Every line below that holds the string "scene" should be copied out.

* START Data section *

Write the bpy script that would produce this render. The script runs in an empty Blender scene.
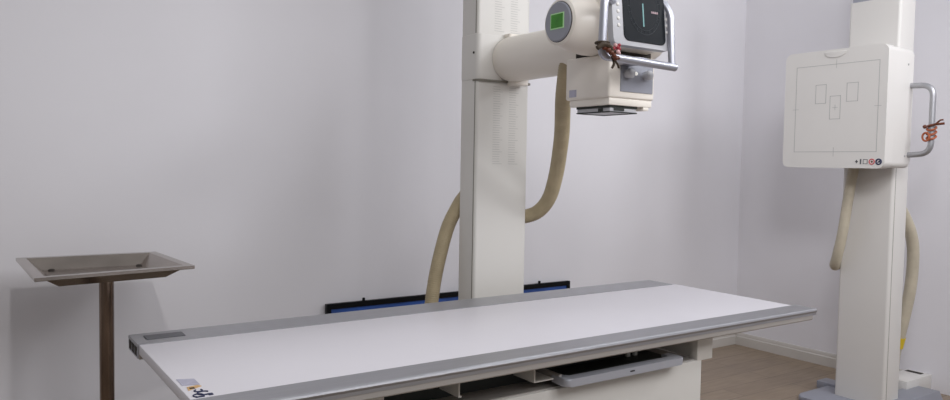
import bpy, bmesh, math, random
from mathutils import Vector, Matrix, Quaternion
random.seed(7)
PI = math.pi
scene = bpy.context.scene
COL = scene.collection

# ------------------------------------------------------------------ materials
def lin(c):
    c /= 255.0
    return c / 12.92 if c <= 0.04045 else ((c + 0.055) / 1.055) ** 2.4

def rgb(r, g, b):
    return (lin(r), lin(g), lin(b), 1.0)

MATS = {}
def mat(name, col, rough=0.5, metal=0.0, noise=0.0, nscale=8.0, bump=0.0, bscale=60.0,
        spec=0.5, emit=None, estr=0.0, stretch=(1, 1, 1), coat=0.0):
    m = bpy.data.materials.new(name)
    m.use_nodes = True
    nt = m.node_tree
    b = nt.nodes['Principled BSDF']
    b.inputs['Base Color'].default_value = col
    b.inputs['Roughness'].default_value = rough
    b.inputs['Metallic'].default_value = metal
    b.inputs['Specular IOR Level'].default_value = spec
    b.inputs['Coat Weight'].default_value = coat
    tc = nt.nodes.new('ShaderNodeTexCoord')
    mp = nt.nodes.new('ShaderNodeMapping')
    mp.inputs['Scale'].default_value = stretch
    nt.links.new(tc.outputs['Object'], mp.inputs['Vector'])
    if noise > 0:
        n = nt.nodes.new('ShaderNodeTexNoise')
        n.inputs['Scale'].default_value = nscale
        n.inputs['Detail'].default_value = 5
        nt.links.new(mp.outputs['Vector'], n.inputs['Vector'])
        r = nt.nodes.new('ShaderNodeValToRGB')
        r.color_ramp.elements[0].position = 0.3
        r.color_ramp.elements[1].position = 0.7
        r.color_ramp.elements[0].color = tuple(max(0, c * (1 - noise)) for c in col[:3]) + (1,)
        r.color_ramp.elements[1].color = tuple(min(1, c * (1 + noise)) for c in col[:3]) + (1,)
        nt.links.new(n.outputs['Fac'], r.inputs['Fac'])
        nt.links.new(r.outputs['Color'], b.inputs['Base Color'])
    if bump > 0:
        n2 = nt.nodes.new('ShaderNodeTexNoise')
        n2.inputs['Scale'].default_value = bscale
        n2.inputs['Detail'].default_value = 3
        nt.links.new(mp.outputs['Vector'], n2.inputs['Vector'])
        bp = nt.nodes.new('ShaderNodeBump')
        bp.inputs['Strength'].default_value = bump
        bp.inputs['Distance'].default_value = 0.002
        nt.links.new(n2.outputs['Fac'], bp.inputs['Height'])
        nt.links.new(bp.outputs['Normal'], b.inputs['Normal'])
    if emit:
        b.inputs['Emission Color'].default_value = emit
        b.inputs['Emission Strength'].default_value = estr
    MATS[name] = m
    return m

M_wall = mat('wall_paint', rgb(226, 224, 228), 0.65, noise=0.025, nscale=1.3, bump=0.15, bscale=45)
M_base = mat('baseboard_paint', rgb(196, 191, 185), 0.5, noise=0.03, nscale=5)
M_cream = mat('cream_enamel', rgb(216, 213, 207), 0.38, noise=0.02, nscale=3)
M_ivory = mat('ivory_plastic', rgb(236, 229, 219), 0.33, noise=0.02, nscale=3)
M_white = mat('white_enamel', rgb(216, 213, 209), 0.4, noise=0.015, nscale=3)
M_top = mat('white_laminate', rgb(222, 219, 224), 0.38, noise=0.015, nscale=2.5)
M_alu = mat('brushed_aluminium', rgb(172, 172, 176), 0.42, metal=0.75, noise=0.05, nscale=6, stretch=(1, 25, 25), bump=0.05)
M_alu2 = mat('satin_aluminium', rgb(178, 179, 188), 0.35, metal=0.7, noise=0.03, nscale=10)
M_silver = mat('silver_handle_paint', rgb(178, 180, 188), 0.35, metal=0.25)
M_fascia = mat('anodised_fascia', rgb(176, 171, 166), 0.5, metal=0.3, noise=0.05, nscale=5, stretch=(1, 20, 20))
M_steel = mat('worn_stainless_steel', rgb(158, 149, 141), 0.20, metal=0.92, noise=0.16, nscale=7, bump=0.08, bscale=40)
M_pole = mat('brown_steel_reflections', rgb(124, 106, 93), 0.22, metal=0.9, noise=0.36, nscale=5, stretch=(6, 6, 1))  # brown steel; upright streaks paint reflections into the colour
M_dark = mat('black_steel_and_shade', rgb(38, 42, 38), 0.55, noise=0.15, nscale=9)  # dark parts, and the painted shadow under the tabletop
M_gap = mat('dark_joint_rubber', rgb(48, 42, 36), 0.8)
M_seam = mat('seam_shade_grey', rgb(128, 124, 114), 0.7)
M_tick = mat('ruler_ink', rgb(192, 190, 185), 0.6)
M_line = mat('marking_ink', rgb(172, 172, 170), 0.6)
M_grey = mat('grey_plastic', rgb(150, 152, 162), 0.45, noise=0.03, nscale=6)
M_bezel = mat('silver_grey_bezel', rgb(186, 186, 190), 0.4, noise=0.02, nscale=6)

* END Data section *

* **Written answer**:
Write the bpy script that would produce this render. The script runs in an empty Blender scene.
scene = bpy.context.scene
COL = scene.collection